• [DATA FOR THE TASK]
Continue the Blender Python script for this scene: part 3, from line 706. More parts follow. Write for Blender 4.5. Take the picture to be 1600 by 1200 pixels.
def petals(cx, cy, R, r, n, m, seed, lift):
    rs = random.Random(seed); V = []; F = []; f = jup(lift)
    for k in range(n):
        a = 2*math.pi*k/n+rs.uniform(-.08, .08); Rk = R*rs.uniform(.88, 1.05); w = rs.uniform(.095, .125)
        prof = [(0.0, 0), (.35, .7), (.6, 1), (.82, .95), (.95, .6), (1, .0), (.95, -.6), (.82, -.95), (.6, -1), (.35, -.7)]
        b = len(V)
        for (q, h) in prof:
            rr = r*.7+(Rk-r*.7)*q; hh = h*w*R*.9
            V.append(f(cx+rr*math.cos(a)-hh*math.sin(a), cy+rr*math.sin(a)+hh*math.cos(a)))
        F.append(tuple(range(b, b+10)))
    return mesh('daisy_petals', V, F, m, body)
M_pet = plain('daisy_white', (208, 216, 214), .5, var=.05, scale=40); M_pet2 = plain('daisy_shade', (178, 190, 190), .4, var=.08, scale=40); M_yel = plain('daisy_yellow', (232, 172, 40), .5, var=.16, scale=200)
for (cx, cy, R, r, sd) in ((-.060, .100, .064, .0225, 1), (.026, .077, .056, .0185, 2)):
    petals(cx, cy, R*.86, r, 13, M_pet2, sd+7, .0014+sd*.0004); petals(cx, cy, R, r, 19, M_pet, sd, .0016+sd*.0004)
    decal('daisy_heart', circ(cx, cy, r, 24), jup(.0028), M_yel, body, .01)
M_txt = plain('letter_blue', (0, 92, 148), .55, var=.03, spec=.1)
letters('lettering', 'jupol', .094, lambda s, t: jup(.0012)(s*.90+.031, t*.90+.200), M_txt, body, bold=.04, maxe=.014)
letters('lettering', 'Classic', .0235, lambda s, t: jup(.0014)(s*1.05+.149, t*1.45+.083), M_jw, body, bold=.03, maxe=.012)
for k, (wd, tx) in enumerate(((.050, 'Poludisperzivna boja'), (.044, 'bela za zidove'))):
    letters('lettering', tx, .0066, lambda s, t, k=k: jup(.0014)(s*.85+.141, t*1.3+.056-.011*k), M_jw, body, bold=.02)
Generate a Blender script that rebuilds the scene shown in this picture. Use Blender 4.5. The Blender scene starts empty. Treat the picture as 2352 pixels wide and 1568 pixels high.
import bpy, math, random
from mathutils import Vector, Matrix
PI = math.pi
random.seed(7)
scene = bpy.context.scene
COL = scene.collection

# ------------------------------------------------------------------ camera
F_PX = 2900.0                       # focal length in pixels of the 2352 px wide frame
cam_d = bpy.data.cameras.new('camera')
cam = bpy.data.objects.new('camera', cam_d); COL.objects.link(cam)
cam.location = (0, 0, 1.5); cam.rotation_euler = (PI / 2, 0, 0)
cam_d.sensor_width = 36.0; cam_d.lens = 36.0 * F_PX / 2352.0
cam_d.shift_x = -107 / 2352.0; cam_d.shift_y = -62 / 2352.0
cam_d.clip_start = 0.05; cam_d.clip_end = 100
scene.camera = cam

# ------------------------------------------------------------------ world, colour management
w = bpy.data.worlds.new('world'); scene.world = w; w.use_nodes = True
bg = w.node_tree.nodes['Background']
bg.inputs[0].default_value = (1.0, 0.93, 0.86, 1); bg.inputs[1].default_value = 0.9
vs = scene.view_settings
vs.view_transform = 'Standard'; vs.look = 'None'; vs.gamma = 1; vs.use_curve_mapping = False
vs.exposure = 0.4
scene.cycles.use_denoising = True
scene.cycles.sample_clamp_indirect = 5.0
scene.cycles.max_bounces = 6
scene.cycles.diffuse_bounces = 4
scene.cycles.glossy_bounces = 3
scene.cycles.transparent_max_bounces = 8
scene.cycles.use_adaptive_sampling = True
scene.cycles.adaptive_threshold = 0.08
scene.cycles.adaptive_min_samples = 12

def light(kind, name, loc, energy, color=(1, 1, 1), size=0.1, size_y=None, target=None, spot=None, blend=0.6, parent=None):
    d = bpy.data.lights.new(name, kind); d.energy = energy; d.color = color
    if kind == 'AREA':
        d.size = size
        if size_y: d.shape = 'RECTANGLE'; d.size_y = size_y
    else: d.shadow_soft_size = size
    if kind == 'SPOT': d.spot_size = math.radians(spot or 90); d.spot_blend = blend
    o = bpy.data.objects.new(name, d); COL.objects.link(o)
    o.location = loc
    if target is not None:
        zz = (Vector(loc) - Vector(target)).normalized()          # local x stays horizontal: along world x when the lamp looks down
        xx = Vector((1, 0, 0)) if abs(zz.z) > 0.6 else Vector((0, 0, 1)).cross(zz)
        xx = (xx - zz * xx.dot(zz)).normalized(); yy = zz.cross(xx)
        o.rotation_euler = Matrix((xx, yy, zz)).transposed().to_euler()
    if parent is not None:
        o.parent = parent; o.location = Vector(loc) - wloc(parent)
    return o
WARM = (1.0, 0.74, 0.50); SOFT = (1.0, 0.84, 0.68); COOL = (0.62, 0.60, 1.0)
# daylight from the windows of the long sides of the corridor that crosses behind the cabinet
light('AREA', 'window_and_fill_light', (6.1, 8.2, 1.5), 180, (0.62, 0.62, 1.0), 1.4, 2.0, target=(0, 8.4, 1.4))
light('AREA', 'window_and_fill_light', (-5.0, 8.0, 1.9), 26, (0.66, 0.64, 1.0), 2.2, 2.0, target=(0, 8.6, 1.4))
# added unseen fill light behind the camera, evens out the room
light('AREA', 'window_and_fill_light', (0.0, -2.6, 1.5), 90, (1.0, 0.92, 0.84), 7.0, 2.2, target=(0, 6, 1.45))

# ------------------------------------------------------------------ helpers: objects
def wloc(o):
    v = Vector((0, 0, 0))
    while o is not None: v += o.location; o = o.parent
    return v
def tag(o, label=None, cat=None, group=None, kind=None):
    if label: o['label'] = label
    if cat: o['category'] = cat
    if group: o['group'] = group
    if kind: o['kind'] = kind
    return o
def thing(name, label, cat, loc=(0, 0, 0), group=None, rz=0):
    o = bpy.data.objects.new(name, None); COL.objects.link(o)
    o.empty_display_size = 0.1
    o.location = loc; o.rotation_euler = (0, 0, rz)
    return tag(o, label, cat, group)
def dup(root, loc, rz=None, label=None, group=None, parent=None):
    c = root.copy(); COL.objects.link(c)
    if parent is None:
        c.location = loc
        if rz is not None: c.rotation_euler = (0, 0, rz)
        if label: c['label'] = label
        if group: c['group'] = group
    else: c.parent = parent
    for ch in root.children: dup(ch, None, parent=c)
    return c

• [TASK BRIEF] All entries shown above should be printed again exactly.

• [EXERCISE SOLUTION]
Continue the Blender Python script for this scene: part 3, from line 706. More parts follow. Write for Blender 4.5. Take the picture to be 1600 by 1200 pixels.
def petals(cx, cy, R, r, n, m, seed, lift):
    rs = random.Random(seed); V = []; F = []; f = jup(lift)
    for k in range(n):
        a = 2*math.pi*k/n+rs.uniform(-.08, .08); Rk = R*rs.uniform(.88, 1.05); w = rs.uniform(.095, .125)
        prof = [(0.0, 0), (.35, .7), (.6, 1), (.82, .95), (.95, .6), (1, .0), (.95, -.6), (.82, -.95), (.6, -1), (.35, -.7)]
        b = len(V)
        for (q, h) in prof:
            rr = r*.7+(Rk-r*.7)*q; hh = h*w*R*.9
            V.append(f(cx+rr*math.cos(a)-hh*math.sin(a), cy+rr*math.sin(a)+hh*math.cos(a)))
        F.append(tuple(range(b, b+10)))
    return mesh('daisy_petals', V, F, m, body)
M_pet = plain('daisy_white', (208, 216, 214), .5, var=.05, scale=40); M_pet2 = plain('daisy_shade', (178, 190, 190), .4, var=.08, scale=40); M_yel = plain('daisy_yellow', (232, 172, 40), .5, var=.16, scale=200)
for (cx, cy, R, r, sd) in ((-.060, .100, .064, .0225, 1), (.026, .077, .056, .0185, 2)):
    petals(cx, cy, R*.86, r, 13, M_pet2, sd+7, .0014+sd*.0004); petals(cx, cy, R, r, 19, M_pet, sd, .0016+sd*.0004)
    decal('daisy_heart', circ(cx, cy, r, 24), jup(.0028), M_yel, body, .01)
M_txt = plain('letter_blue', (0, 92, 148), .55, var=.03, spec=.1)
letters('lettering', 'jupol', .094, lambda s, t: jup(.0012)(s*.90+.031, t*.90+.200), M_txt, body, bold=.04, maxe=.014)
letters('lettering', 'Classic', .0235, lambda s, t: jup(.0014)(s*1.05+.149, t*1.45+.083), M_jw, body, bold=.03, maxe=.012)
for k, (wd, tx) in enumerate(((.050, 'Poludisperzivna boja'), (.044, 'bela za zidove'))):
    letters('lettering', tx, .0066, lambda s, t, k=k: jup(.0014)(s*.85+.141, t*1.3+.056-.011*k), M_jw, body, bold=.02)
Generate a Blender script that rebuilds the scene shown in this picture. Use Blender 4.5. The Blender scene starts empty. Treat the picture as 2352 pixels wide and 1568 pixels high.
import bpy, math, random
from mathutils import Vector, Matrix
PI = math.pi
random.seed(7)
scene = bpy.context.scene
COL = scene.collection

# ------------------------------------------------------------------ camera
F_PX = 2900.0                       # focal length in pixels of the 2352 px wide frame
cam_d = bpy.data.cameras.new('camera')
cam = bpy.data.objects.new('camera', cam_d); COL.objects.link(cam)
cam.location = (0, 0, 1.5); cam.rotation_euler = (PI / 2, 0, 0)
cam_d.sensor_width = 36.0; cam_d.lens = 36.0 * F_PX / 2352.0
cam_d.shift_x = -107 / 2352.0; cam_d.shift_y = -62 / 2352.0
cam_d.clip_start = 0.05; cam_d.clip_end = 100
scene.camera = cam

# ------------------------------------------------------------------ world, colour management
w = bpy.data.worlds.new('world'); scene.world = w; w.use_nodes = True
bg = w.node_tree.nodes['Background']
bg.inputs[0].default_value = (1.0, 0.93, 0.86, 1); bg.inputs[1].default_value = 0.9
vs = scene.view_settings
vs.view_transform = 'Standard'; vs.look = 'None'; vs.gamma = 1; vs.use_curve_mapping = False
vs.exposure = 0.4
scene.cycles.use_denoising = True
scene.cycles.sample_clamp_indirect = 5.0
scene.cycles.max_bounces = 6
scene.cycles.diffuse_bounces = 4
scene.cycles.glossy_bounces = 3
scene.cycles.transparent_max_bounces = 8
scene.cycles.use_adaptive_sampling = True
scene.cycles.adaptive_threshold = 0.08
scene.cycles.adaptive_min_samples = 12

def light(kind, name, loc, energy, color=(1, 1, 1), size=0.1, size_y=None, target=None, spot=None, blend=0.6, parent=None):
    d = bpy.data.lights.new(name, kind); d.energy = energy; d.color = color
    if kind == 'AREA':
        d.size = size
        if size_y: d.shape = 'RECTANGLE'; d.size_y = size_y
    else: d.shadow_soft_size = size
    if kind == 'SPOT': d.spot_size = math.radians(spot or 90); d.spot_blend = blend
    o = bpy.data.objects.new(name, d); COL.objects.link(o)
    o.location = loc
    if target is not None:
        zz = (Vector(loc) - Vector(target)).normalized()          # local x stays horizontal: along world x when the lamp looks down
        xx = Vector((1, 0, 0)) if abs(zz.z) > 0.6 else Vector((0, 0, 1)).cross(zz)
        xx = (xx - zz * xx.dot(zz)).normalized(); yy = zz.cross(xx)
        o.rotation_euler = Matrix((xx, yy, zz)).transposed().to_euler()
    if parent is not None:
        o.parent = parent; o.location = Vector(loc) - wloc(parent)
    return o
WARM = (1.0, 0.74, 0.50); SOFT = (1.0, 0.84, 0.68); COOL = (0.62, 0.60, 1.0)
# daylight from the windows of the long sides of the corridor that crosses behind the cabinet
light('AREA', 'window_and_fill_light', (6.1, 8.2, 1.5), 180, (0.62, 0.62, 1.0), 1.4, 2.0, target=(0, 8.4, 1.4))
light('AREA', 'window_and_fill_light', (-5.0, 8.0, 1.9), 26, (0.66, 0.64, 1.0), 2.2, 2.0, target=(0, 8.6, 1.4))
# added unseen fill light behind the camera, evens out the room
light('AREA', 'window_and_fill_light', (0.0, -2.6, 1.5), 90, (1.0, 0.92, 0.84), 7.0, 2.2, target=(0, 6, 1.45))

# ------------------------------------------------------------------ helpers: objects
def wloc(o):
    v = Vector((0, 0, 0))
    while o is not None: v += o.location; o = o.parent
    return v
def tag(o, label=None, cat=None, group=None, kind=None):
    if label: o['label'] = label
    if cat: o['category'] = cat
    if group: o['group'] = group
    if kind: o['kind'] = kind
    return o
def thing(name, label, cat, loc=(0, 0, 0), group=None, rz=0):
    o = bpy.data.objects.new(name, None); COL.objects.link(o)
    o.empty_display_size = 0.1
    o.location = loc; o.rotation_euler = (0, 0, rz)
    return tag(o, label, cat, group)
def dup(root, loc, rz=None, label=None, group=None, parent=None):
    c = root.copy(); COL.objects.link(c)
    if parent is None:
        c.location = loc
        if rz is not None: c.rotation_euler = (0, 0, rz)
        if label: c['label'] = label
        if group: c['group'] = group
    else: c.parent = parent
    for ch in root.children: dup(ch, None, parent=c)
    return c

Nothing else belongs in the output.